As the biblical texts and archaeological records are scrutinized, we witness a fascinating interplay.
Surprisingly, only one archaeological discovery, found on the stone tablet of Babylonian King Merneptah, provides concrete evidence of the existence of a nation called Israel. This solitary reference proclaims, "Israel is now extinct."
In contrast, the biblical texts, particularly Lamentations and Isaiah I-II, delve into profound emotional turmoil. They grapple with the profound sense of abandonment experienced by the Israelites during the devastating defeat and ruin inflicted by the Babylonian empire of the Bronze Age. A century later, they face another existential crisis at the hands of the Assyrian empire of the Iron Age.
However, amidst these cataclysmic events, the biblical texts make a remarkable turnabout. They celebrate the imminent recovery of Israel with the assistance of the very god who had abandoned them to catastrophic and collective defeat.
These two cataclysmic events had a profound and lasting impact on the Jews of the Levant. They not only left the individuals psychologically traumatized but also disarmed, scattered, and in and out of exile. Dispossessed of their land and riches, they found themselves unprotected and replaced by communities of conquerors. Fear loomed large in their future.
Consequently, the Jews no longer felt compelled to rely on or defend a system that had repeatedly failed them. Driven by a sense of self-determination, they embarked on an extraordinary journey to create an entirely new system of survival.
At the heart of this transformative system lay a new and elevated version of Yahweh, a deity transcending all worldly kings and leaders of earthly empires.
Likeminded scribes from both sides of the Levant, armed with their pens as swords, engaged in a fierce competition to rewrite their respective versions of the new book, the Bible.
The fundamental principles of these revised texts shared a fresh perspective on society. Instead of focusing on survival after repeated defeats, they embraced a narrative centered around community survival in the face of challenges.

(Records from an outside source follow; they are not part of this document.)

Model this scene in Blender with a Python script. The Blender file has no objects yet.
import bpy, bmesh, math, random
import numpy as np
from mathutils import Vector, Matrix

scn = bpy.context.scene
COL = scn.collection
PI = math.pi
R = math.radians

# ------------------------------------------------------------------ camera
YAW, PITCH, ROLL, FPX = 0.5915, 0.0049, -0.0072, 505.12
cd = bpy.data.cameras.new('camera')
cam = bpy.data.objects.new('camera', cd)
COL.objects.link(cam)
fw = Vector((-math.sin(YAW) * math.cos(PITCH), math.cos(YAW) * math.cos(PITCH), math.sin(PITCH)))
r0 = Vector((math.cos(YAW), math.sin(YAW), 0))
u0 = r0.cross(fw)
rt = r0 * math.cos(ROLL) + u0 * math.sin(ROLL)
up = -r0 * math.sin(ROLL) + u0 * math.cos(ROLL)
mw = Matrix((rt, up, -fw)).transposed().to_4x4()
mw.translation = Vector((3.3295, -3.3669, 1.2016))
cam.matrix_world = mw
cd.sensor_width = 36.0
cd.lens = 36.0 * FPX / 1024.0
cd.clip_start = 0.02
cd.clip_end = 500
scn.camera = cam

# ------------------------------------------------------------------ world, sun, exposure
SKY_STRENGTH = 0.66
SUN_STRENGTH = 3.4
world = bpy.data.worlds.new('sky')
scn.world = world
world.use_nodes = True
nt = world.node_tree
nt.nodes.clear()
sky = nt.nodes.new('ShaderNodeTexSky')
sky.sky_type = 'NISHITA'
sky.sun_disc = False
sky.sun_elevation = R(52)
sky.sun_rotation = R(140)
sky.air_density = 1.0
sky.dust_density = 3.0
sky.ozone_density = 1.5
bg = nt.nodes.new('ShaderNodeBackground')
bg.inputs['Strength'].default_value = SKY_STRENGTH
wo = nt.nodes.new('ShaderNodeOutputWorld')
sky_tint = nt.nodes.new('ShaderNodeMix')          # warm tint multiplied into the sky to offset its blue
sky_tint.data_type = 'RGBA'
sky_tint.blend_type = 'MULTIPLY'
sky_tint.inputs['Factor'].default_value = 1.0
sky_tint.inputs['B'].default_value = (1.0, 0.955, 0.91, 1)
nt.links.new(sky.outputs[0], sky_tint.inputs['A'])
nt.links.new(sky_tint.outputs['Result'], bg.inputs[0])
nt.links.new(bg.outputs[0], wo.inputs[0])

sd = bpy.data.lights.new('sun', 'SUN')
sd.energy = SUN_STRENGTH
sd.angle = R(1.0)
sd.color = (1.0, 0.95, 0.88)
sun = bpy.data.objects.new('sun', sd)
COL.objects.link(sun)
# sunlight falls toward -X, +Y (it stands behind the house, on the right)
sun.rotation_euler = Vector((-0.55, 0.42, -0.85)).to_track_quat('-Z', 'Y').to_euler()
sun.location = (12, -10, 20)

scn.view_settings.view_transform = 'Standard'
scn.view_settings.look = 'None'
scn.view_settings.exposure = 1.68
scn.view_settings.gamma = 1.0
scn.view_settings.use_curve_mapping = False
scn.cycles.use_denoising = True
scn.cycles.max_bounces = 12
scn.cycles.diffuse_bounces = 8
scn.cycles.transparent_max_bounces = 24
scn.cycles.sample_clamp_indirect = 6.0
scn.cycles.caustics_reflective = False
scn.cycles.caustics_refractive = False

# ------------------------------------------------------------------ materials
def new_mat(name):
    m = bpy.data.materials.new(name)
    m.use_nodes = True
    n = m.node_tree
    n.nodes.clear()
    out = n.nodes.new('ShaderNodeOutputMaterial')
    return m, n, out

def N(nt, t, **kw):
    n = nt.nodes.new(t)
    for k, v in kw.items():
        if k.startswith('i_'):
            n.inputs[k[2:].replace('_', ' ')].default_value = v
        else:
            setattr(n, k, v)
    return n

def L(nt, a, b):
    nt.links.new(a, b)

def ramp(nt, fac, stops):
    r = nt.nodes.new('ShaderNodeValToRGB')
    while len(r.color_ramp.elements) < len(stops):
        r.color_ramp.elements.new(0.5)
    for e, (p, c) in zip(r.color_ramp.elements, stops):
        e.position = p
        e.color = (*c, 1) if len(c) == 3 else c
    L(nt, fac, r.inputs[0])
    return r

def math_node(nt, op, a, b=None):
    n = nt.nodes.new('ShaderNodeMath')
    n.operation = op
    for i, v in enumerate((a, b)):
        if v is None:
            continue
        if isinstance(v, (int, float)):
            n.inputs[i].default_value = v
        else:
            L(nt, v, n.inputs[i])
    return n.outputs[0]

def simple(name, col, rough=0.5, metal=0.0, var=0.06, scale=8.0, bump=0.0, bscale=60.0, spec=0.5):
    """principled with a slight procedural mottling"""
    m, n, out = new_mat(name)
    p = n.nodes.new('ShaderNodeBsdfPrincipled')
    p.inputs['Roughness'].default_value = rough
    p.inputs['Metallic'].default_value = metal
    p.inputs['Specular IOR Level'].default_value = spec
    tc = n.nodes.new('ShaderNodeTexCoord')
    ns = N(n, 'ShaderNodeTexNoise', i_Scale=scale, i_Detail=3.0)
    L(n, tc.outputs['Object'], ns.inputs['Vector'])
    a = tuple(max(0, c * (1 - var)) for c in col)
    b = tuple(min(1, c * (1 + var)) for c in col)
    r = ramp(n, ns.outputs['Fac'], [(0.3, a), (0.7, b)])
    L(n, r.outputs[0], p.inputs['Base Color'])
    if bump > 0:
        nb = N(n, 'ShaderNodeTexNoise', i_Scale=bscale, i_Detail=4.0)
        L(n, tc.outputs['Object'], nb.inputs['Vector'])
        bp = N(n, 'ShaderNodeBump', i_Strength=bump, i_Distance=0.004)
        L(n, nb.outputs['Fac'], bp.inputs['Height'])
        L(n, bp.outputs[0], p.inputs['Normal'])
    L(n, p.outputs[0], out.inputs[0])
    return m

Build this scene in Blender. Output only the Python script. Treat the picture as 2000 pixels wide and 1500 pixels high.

This new perspective emphasized faith in a community capable of thriving and even flourishing despite the downfalls of worldly kingdoms.
The scribes, dogmatic theocratic scholars, instinctively understood the delicate nature of their sacred calling. The previous Bible, which recounted the story of the "losers of history," underwent a radical transformation. It was amended and elevated to a new narrative of the "losers who formed a united community of heroic survivors of history."
This radical revision of their survival orientation led to a piecemeal reorganization and rewriting of the new Jewish origin story. The scribes skillfully edited the Old Testament, interspersing known truths with wishful post-destruction thinking. They meticulously filled in the gaps of the pre-destruction era, creating an illusion of nonexistent tribal unity. Building upon this foundation, they creatively amended the longstanding biblical narrative, sometimes subtly and often forcefully.
Yahweh, now transformed into the first transcendental unitary god, became the central figure of a newly constructed social, political, and philosophical framework. This framework was socially engineered by the pens of learned, likeminded, but dogmatic, and anonymous theocratic scribes of Jewish history.
As modern forms of writing emerged, particularly the Hebrew alphabet, it also played a crucial role in the actual social engineering of a society.
Beyond their faith in survival under the new Yahweh, another unifying concept among the scribes was the notion that what could not be achieved militarily in the past could be achieved spiritually in the future through creative storytelling about that past and envisioning a different future. As the author aptly put it on page 91, "they could become part of an updated imagined-past, revised as a mental benchmark for the future."
The mental gymnastics required to reconcile the pre-destruction and post-destruction discrepancies was akin to the "lost cause" of the American Civil War. Even after military defeat, the Confederacy persisted in claiming victory in the spiritual battle through cultural means.
Quentin Tarantino exemplified this in two recent movies: "Inglorious Basterds" and "Django Unchained." In "Inglorious Basterds," a Jewish heiress of a Paris movie house sacrifices herself and her lover to decapitate the Nazi Party attending a premiere at her theater.
Similarly, in "Django Unchained," a black slave is miraculously freed and becomes a bounty hunter, seeking retribution by burning and killing those who had enslaved him and his wife.
However, Dr. Wright's cultural redemption story concludes abruptly. Despite archaeological evidence, the newly invented stories about the Bible's origins, regardless of their rationale, are unlikely to withstand academic scrutiny.
Notably, none of the familiar biblical heroes, except for a brief mention of King David's defeat, appear on any of the stone tablets left by the conquering empires.
The infamous wall of Jericho is mentioned in the book of Joshua a millennium after its supposed destruction in the archaeological record.
Furthermore, the word "Israel" is the only archaeological attestation to the existence of a nation, the united community known as Israel. This solitary reference, found on a single carbon-dated Bronze Age stone tablet by the Egyptian King Merneptah, simply informs readers of Israel's extinction.
As if to salvage the project with his own wish-fulfilling words, the author concludes from this solitary archaeological reference that Israel must have been significant enough to be included in the text of the tablet.
Although I'm not a biblical scholar, I suspect I've only touched the surface of a much deeper discussion among biblical scholars who are knowledgeable. Nevertheless, the book still strikes me as important. I say this after listening to Jordan Peterson's lectures on the deeper mythical interpretation of biblical texts and reconsidering Nietzsche's negative critique of religious morality. Three stars.